The handbag as we know it today does not appear until the early 20th century. Made from leather and structured around a bag frame with a handle, it’s arrival tellingly lines up with the time that women actively fight for rights, including the right to vote and access to financial autonomy. No longer relegated to accessing belongings through skirt folds or carrying a literal pocket with strings attached, it’s no mistake that women enjoy the protection of carrying a bag that snaps safely shut concurrently to when they begin carrying money and accessing their own purchasing power. 

Nonetheless, not all women were happy with these new handbags. Suffragettes and some of the early American feminists used the comparison between a handbag, which was notably diminutively sized, and men’s generously-sized pockets to illustrate the disparity between men’s and women’s rights. In Herland, a utopian novel written by Charlotte Perkins Gilman in 1915, she imagines a world where Amazonian goddesses rule, roaming the earth wearing outfits covered in pockets. This disparity between men and women’s pocket sizes still persists today.


Throughout the rest of the 20th century, the handbag continues to be representative of a woman’s value and her personal liberties within society. In the 1950’s, the symbolic marker for a girl metamorphosing into a woman is when she acquires her first “good” handbag. By the “swinging” 1960’s, the shoulder bag becomes popular. Freeing up the hands, the shoulder bag allows women a new freedom: freedom of movement, the power of having both hands free. This subtle yet profound change goes hand-in-hand with the revolutionary sexual rights women advocated for in the 1960’s. 
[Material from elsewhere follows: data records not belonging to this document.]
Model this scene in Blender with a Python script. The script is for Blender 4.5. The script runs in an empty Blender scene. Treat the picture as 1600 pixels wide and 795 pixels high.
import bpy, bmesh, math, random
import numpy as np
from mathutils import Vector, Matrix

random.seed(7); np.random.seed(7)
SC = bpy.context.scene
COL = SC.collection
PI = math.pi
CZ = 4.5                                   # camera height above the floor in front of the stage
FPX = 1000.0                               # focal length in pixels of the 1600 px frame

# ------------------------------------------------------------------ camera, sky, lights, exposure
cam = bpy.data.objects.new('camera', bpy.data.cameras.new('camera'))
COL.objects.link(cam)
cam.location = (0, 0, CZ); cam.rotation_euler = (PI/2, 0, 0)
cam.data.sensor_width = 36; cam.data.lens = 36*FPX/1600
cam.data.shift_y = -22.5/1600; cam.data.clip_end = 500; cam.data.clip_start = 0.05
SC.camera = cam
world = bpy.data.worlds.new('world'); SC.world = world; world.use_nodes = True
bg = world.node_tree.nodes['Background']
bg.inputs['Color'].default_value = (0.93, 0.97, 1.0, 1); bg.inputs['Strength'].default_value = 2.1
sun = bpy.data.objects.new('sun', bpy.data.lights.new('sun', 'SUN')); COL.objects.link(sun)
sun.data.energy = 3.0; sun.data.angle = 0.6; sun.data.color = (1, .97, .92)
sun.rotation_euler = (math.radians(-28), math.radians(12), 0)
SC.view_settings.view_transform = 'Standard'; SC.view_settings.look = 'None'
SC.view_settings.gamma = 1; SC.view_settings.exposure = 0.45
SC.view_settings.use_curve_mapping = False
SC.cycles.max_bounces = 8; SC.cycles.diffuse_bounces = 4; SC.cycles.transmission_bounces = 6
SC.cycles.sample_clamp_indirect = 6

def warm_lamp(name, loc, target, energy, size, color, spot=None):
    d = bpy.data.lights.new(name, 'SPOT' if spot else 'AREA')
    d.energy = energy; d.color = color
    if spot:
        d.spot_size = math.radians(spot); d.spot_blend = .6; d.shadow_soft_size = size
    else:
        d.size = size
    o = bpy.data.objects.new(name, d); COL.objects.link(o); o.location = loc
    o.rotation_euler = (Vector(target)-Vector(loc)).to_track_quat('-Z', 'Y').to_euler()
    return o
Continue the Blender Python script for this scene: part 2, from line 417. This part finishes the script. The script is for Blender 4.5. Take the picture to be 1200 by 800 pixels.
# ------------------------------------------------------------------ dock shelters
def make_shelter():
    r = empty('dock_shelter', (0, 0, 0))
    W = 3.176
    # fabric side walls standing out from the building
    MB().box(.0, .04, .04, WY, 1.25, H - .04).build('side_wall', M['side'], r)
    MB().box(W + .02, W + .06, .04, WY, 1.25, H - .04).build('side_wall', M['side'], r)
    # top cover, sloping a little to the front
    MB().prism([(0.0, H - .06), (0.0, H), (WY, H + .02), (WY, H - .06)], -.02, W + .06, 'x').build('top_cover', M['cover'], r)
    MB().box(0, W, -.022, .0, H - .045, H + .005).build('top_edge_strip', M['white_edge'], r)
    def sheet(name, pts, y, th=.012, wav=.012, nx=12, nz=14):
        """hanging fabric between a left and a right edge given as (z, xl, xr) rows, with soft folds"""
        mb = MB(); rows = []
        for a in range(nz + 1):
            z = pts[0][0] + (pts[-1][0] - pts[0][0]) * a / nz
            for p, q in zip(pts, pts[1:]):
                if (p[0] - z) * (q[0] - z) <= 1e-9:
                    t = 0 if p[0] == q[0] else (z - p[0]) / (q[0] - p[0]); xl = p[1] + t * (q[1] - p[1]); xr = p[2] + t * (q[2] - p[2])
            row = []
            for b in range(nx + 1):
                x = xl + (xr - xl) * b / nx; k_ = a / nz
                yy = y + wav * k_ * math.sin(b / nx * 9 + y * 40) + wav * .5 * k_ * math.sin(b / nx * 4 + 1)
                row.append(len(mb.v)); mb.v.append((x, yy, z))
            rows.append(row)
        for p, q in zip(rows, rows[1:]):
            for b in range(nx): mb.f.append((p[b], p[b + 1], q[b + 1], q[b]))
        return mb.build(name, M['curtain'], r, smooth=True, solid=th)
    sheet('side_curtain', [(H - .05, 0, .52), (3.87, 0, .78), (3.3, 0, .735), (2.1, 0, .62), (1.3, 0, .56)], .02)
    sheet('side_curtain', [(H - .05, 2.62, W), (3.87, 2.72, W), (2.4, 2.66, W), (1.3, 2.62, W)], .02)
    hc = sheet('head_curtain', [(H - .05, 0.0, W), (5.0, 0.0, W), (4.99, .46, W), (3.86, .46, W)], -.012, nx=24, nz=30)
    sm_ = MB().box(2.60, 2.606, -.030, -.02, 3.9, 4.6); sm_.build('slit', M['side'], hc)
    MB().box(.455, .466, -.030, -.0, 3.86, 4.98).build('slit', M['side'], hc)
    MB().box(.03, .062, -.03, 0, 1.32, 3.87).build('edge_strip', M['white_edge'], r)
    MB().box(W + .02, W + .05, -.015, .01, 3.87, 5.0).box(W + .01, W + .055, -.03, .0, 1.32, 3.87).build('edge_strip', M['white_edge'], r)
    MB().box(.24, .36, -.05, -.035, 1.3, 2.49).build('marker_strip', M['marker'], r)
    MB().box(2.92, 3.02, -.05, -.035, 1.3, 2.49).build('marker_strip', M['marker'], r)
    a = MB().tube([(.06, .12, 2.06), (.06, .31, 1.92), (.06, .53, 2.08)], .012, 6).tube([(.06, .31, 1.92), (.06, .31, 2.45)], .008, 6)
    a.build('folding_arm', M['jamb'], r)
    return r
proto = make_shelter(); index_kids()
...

When I first learned about this history, I must admit, it made the weight I bear in my purse feel much, much heavier. Most of the time, we don’t have a choice about what we have to carry, but acknowledging the long road to how our loads came to be held in this ubiquitous accessory can be empowering, I think. My bag, my choice. It’s also why I’m here today to say that the most radical accessory among all our carrier-of-things choices is the fanny pack. Not only does it afford the wearer a hands-free lifestyle, but it is also gender neutral. An equal burden of the weight — what could be more revolutionary than that?